Stann: None. I had none. It didn’t happen whatsoever. In fact, I made new friends.

Heavy.com: You noted in the book that the whole experience changed the way you dealt with women, that you were much more cautious afterwards and always took care to leave a door open if you were in the room with another woman or to never allow yourself into those situations. Was that a conscious decision that you made after going through that ordeal?

Stann: Oh, absolutely. It was one of those things where you get caught off guard. I think I had — and continue to have — trust issues to this day with people in general. Any time you’re going to be a person of any kind of stature who is going to aim high for things, there are going to be people out there who are going to look to bring you down.

Heavy.com: What led to the decision to weave the stories of your Cantwell fights into the narrative of the book? Was it to show how much you’d improved since the beginning of your career?

Stann: Well, I think it was partly that. It was entertaining to do that. But you also kind of bounce around between my fights and my fight progressions, and I think it’s that the same qualities that helped me in my Marine Corps career also helped me get to where I am in my martial arts career.

I think it was important to intertwine them so that people could see those qualities and those common themes in multiple realms as you go through the book. I didn’t want them to be chunked together in themes in the book where I would focus one part the Marines and then the second part of the book is on fighting.

Heavy.com: You went to the Naval Academy to play football, and the book details how that was a pretty tough experience for you in not being able to play as much as you’d like and in how much difficulty you had in making the team. How much of that experience helped mold you into what you are today?

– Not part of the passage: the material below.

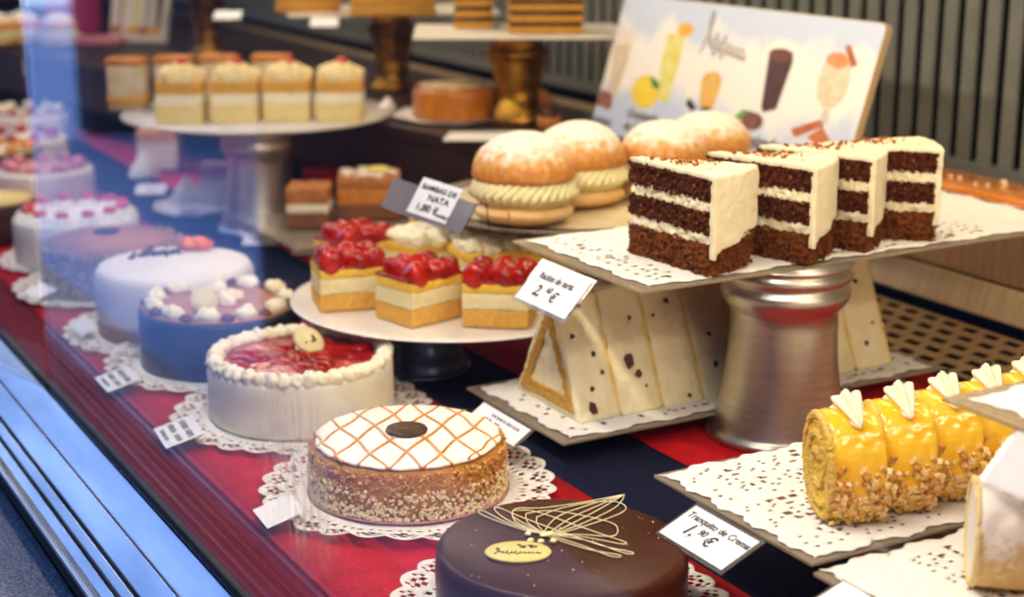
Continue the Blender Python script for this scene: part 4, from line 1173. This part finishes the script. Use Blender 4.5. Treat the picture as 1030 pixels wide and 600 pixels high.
def gold_prof(h, r):
    return [(r*.6, 0), (r*.95, 0), (r*.95, .008), (r*.7, .016), (r*.62, .03), (r*.72, .04), (r*.65, .05), (r*.70, h*.42), (r*.88, h*.68), (r*.98, h*.76), (r*1.06, h*.775), (r*1.06, h*.80), (r*.88, h*.83), (r*.78, h*.9), (r*.95, h*.97), (r*.95, h)]
def goldstand(px, py, h, r, lab):
    p = at(px, py, .2)
    tag(MB().lathe(gold_prof(h, r), 60).build('cake_stand', GOLD, loc=(p.x, p.y, .201)), lab, 'cake stand', 'gilded stands on the wooden step'); return p
H = .168
g1 = goldstand(521, 121, H, .062, 'gilded cake stand holding the tray of dark striped layer cakes')
g2 = goldstand(395, 88, H, .055, 'gilded cake stand holding the tray of yellow layer cakes')
g3 = goldstand(210, 54, H, .05, 'gilded cake stand holding the far tray of layer cakes')
TZ = .201+H
WT = mat('white_tray2', '#e2dccf', rough=.4)
def boxtray(p, dx, dy, a, lab):
    o = MB().box((0, 0, .003), (dx, dy, .006)).build('cake_tray', WT, loc=(p.x, p.y, TZ+.0005), rz=a, smooth=False); bevel(o, .002)
    return tag(o, lab, 'tray')
a1 = math.radians(-62)
boxtray(g1, .40, .26, a1+.6, 'white tray on the gilded stand under the dark striped layer cakes')
boxtray(g2, .46, .26, a1+.7, 'white tray on the gilded stand under the yellow layer cakes')
boxtray(g3, .42, .26, a1+.7, 'white tray on the farthest gilded stand')
LAY = mat('puff_layers', '#d9a23c', '#c0842a', 60, rough=.7, bump=.8, bscale=200, stretch=(1, 1, 5))
def layer_cake(px, py, w, d, a, lab, dark=True, n=5):
    p = at(px, py, TZ+.008) if px != 205 else g3; t = thing('layer_cake', lab, 'layer cake', (p.x, p.y, TZ+.007), a, 'layer cakes on the gilded stands')
    z = 0
    for k in range(n):
        o = MB().box((0, 0, z+.007), (w, d, .014)).build('pastry_layer', LAY, t); bevel(o, .003); z += .014
        MB().box((0, 0, z+.0035), (w*.97, d*.97, .008)).build('filling_layer', DARKCHOC if dark else SPONGE, t); z += .007
    return t
layer_cake(476, 26, .075, .10, a1+.6, 'chocolate and pastry layer cake, nearer the yellow cakes on its gilded stand')
layer_cake(548, 31, .14, .10, a1+.6, 'wide chocolate and pastry striped cake beside the drinks board')
layer_cake(395, 14, .18, .10, a1+.7, 'wide golden layer cake above the caramel cake', False, 6)
layer_cake(310, 10, .14, .10, a1+.7, 'golden brown layer cake above the cherry slices', False, 6)
layer_cake(205, 4, .12, .10, a1+.7, 'layer cake on the farthest gilded stand', True, 4)
def hang_card(px, py, lab, z=TZ):
    p = at(px, py, z); U = Vector((.87, -.49, 0)); V = Vector((-.5, -.87, -.5)).normalized()
    card(p-U*.03, p+U*.03, p-U*.03+V*.035, lab, [], sleeve=False)
hang_card(327, 18, 'white price card hung from the tray of yellow layer cakes')
hang_card(458, 29, 'white price card hung from the tray of dark striped layer cakes')
hang_card(230, 11, 'white price card hung from the farthest tray of layer cakes')

# far end of the step: buns, pink box, second board
for i, (px, py, lab) in enumerate(((60, 46, 'round sugared bun at the far end of the step, beside the magenta box'), (24, 44, 'round sugared bun at the far end of the step, next to the glass'), (-4, 46, 'round sugared bun seen past the end of the glass pane'))):
    p = at(px, py, .205); o = copy_tree(bun); o.location = (p.x, p.y, .2015); o.scale = (.72, .72, .72); o['label'] = lab; o['group'] = 'sugared buns at the far end'; o.rotation_euler.z = i
p = at(83, 40, .205); 
t = thing('gift_box', 'magenta box with a pale lid at the far end of the wooden step', 'box', (p.x+.05, p.y+.28, .2015), math.radians(-20))
o = MB().box((0, 0, .07), (.16, .12, .14)).build('box_body', mat('magenta_card', '#a01850', '#b4245c', 20, rough=.4), t, smooth=False); bevel(o, .003)
o = MB().box((0, 0, .148), (.166, .126, .02)).build('lid', mat('pink_card', '#c84a7c', rough=.4), t, smooth=False); bevel(o, .002)
p = at(95, 44, .205)
o = MB().box((0, 0, .012), (.16, .1, .022)).build('pink_cake', PINK, loc=(p.x, p.y, .2015), rz=-.5); bevel(o, .006, 3)
tag(o, 'low pink iced cake bar before the magenta box', 'cake bar')
t = thing('menu_board', 'smaller drinks board with pale panels leaning at the far end of the step', 'menu board', (0, 0, 0))
p0 = at(110, 40, .205); p1 = at(166, 43, .205); uu = (p1-p0); L2 = uu.length; uu.normalize(); nn = Vector((-uu.y, uu.x, 0)); upv = (Vector((0, 0, 1))+nn*.22).normalized(); fn_ = uu.cross(upv)
if fn_.dot(FW) > 0: fn_ = -fn_
hB = .24
q = [p0, p0+uu*L2, p0+uu*L2+upv*hB, p0+upv*hB]
MB().extr(q, -fn_*.012).build('panel', mat('far_board_white', '#e4dccb', rough=.4), t, smooth=False)
for k, (m, x) in enumerate(((pm('tan', '#b8a584'), .14), (pm('lemon_drink', '#d8cf5a'), .42), (pm('pale_grey', '#a9a79c'), .62), (pm('chocolate_drink', '#33140e'), .82))):
    c0 = p0+uu*L2*x+upv*.03+fn_*.001
    MB().extr([c0, c0+uu*L2*.07, c0+uu*L2*.12+upv*.16, c0-uu*L2*.02+upv*.16], fn_*.0005).build('drink_print', m, t, smooth=False)
    MB().extr([c0+uu*L2*(-.03+.12*math.cos(s))+upv*(.012*math.sin(s)) for s in [2*PI*i/12 for i in range(12)]], fn_*.0006).build('fruit_print', pm('orange_slice', '#e3a51c') if k % 2 else pm('cinnamon', '#a85428'), t, smooth=False)

# ------------------------------------------------------------------ outside: what the pane mirrors
BLOCKER = mat('blocker_dark', '#15161c', '#20222a', 1.5, rough=.8)
struct('wall_blocker_near', MB().box((-1.05, 1.35, .5), (.12, 7.6, 3.0)), BLOCKER, smooth=False)  # added unseen wall, keeps the blue reflection off the right of the pane
struct('wall_blocker_far', MB().box((-4.27, 10.4, .7), (5.0, .4, 3.4)).box((0, 16.5, .7), (5.0, .4, 3.4)), BLOCKER, smooth=False)  # added unseen blocks, leave only a gap of blue in the reflection
struct('ground', MB().box((-3, 9, -1.08), (14, 26, .04)), mat('street_paving', '#bac2d0', '#a9b2c4', 2, rough=.7), smooth=False)

struct('ground_shade_strip', MB().box((-.42, 1.2, -1.055), (1.2, 7.9, .012)), mat('shaded_paving', '#191a1e', '#232429', 60, rough=.9), smooth=False)  # added unseen strip, paving with shade in its colour to dim the reflection

# ------------------------------------------------------------------ lights
def area(name, loc, size, power, col, rot=(0, 0, 0)):
    l = bpy.data.lights.new(name, 'AREA'); l.shape = 'RECTANGLE'; l.size = size[0]; l.size_y = size[1]; l.energy = power; l.color = col
    o = bpy.data.objects.new(name, l); COL.objects.link(o); o.location = loc; o.rotation_euler = rot
    return o
WARM = (1, .86, .65)
area('case_lamp_front', (.50, 1.2, 1.03), (.07, 1.3), 15.5, WARM, (0, math.radians(-32), 0))
area('case_lamp_front_far', (.50, 3.2, 1.03), (.07, 2.2), 14, WARM, (0, math.radians(-32), 0))
area('case_lamp_back', (1.45, 1.6, 1.05), (.10, 1.6), 9.5, (1, .80, .55), (0, math.radians(8), 0))
area('case_lamp_back_far', (1.45, 3.8, 1.05), (.10, 2.2), 14, (1, .82, .6), (0, math.radians(8), 0))
area('fill_light_end', (1.25, .2, .5), (.8, .06), 4.5, WARM, (math.radians(90), 0, 0))  # added fill light, no fitting there; brightens the cake under the tray
area('fill_light_near', (1.05, .30, .98), (1.0, .08), 5.5, WARM, (math.radians(50), 0, 0))  # added fill light for the cake sides that face the camera

w = bpy.data.worlds.new('sky'); SC.world = w; w.use_nodes = True
nt = w.node_tree; N = nt.nodes; L = nt.links; bg = N['Background']
tc = N.new('ShaderNodeTexCoord'); sx = N.new('ShaderNodeSeparateXYZ'); L.new(tc.outputs['Generated'], sx.inputs[0])
rp = N.new('ShaderNodeValToRGB'); e = rp.color_ramp.elements
e[0].position = .0; e[0].color = (.48, .66, 1.0, 1); e[1].position = .6; e[1].color = (.16, .33, .85, 1)
L.new(sx.outputs[2], rp.inputs[0]); L.new(rp.outputs[0], bg.inputs['Color'])
bg.inputs['Strength'].default_value = 2.8

# ------------------------------------------------------------------ camera
cd = bpy.data.cameras.new('camera'); cam = bpy.data.objects.new('camera', cd); COL.objects.link(cam)
cd.sensor_width = 36; cd.lens = F_PX/1030*36; cd.clip_start = .02
cam.location = EYE; cam.rotation_euler = Matrix((RT, UP, -FW)).transposed().to_euler()
cd.dof.use_dof = True; cd.dof.focus_distance = 1.62; cd.dof.aperture_fstop = 3.6
SC.camera = cam
SC.cycles.use_denoising = True
SC.cycles.transparent_max_bounces = 24
SC.cycles.caustics_reflective = False; SC.cycles.caustics_refractive = False
vs = SC.view_settings; vs.view_transform = 'Standard'; vs.look = 'None'; vs.gamma = 1; vs.use_curve_mapping = False; vs.exposure = 0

Stann: I think athletically and professionally, it helped me in both realms. I quickly realized that the real world is very cutthroat. And when you start playing college football, especially Division 1, it’s very cutthroat. For those coaches, it’s their job. They make money to field the best teams and the best programs and to win for years on end. They can lose their job very quickly.

And if you’re not going to bring immediate value to something for them, then you’re going to be utilized, no matter how much someone likes you or how much you deserve it. It’s not always fair. If you’re at the same level or maybe just a bit better than another guy, but he’s younger than you, they’re going to go with him.

It’s a lot like life. I mean, there are a lot of UFC fighters out there that everybody loves who work harder than anybody else, but they’re let go by the organization. It’s no different than any other job. Especially in this economy, where companies are downsizing and people who have been with a company for a long time. The people with the highest salaries are the first ones to be let go.

That experience playing college football taught me a lesson that sticks with me to this day: that I have to immediately and resoundingly show the value that I bring in my professional life. Whether it be with my job with Hire Heroes or my job with the UFC, I need to consistently perform at my highest level every single day. I cannot take either of those things for granted.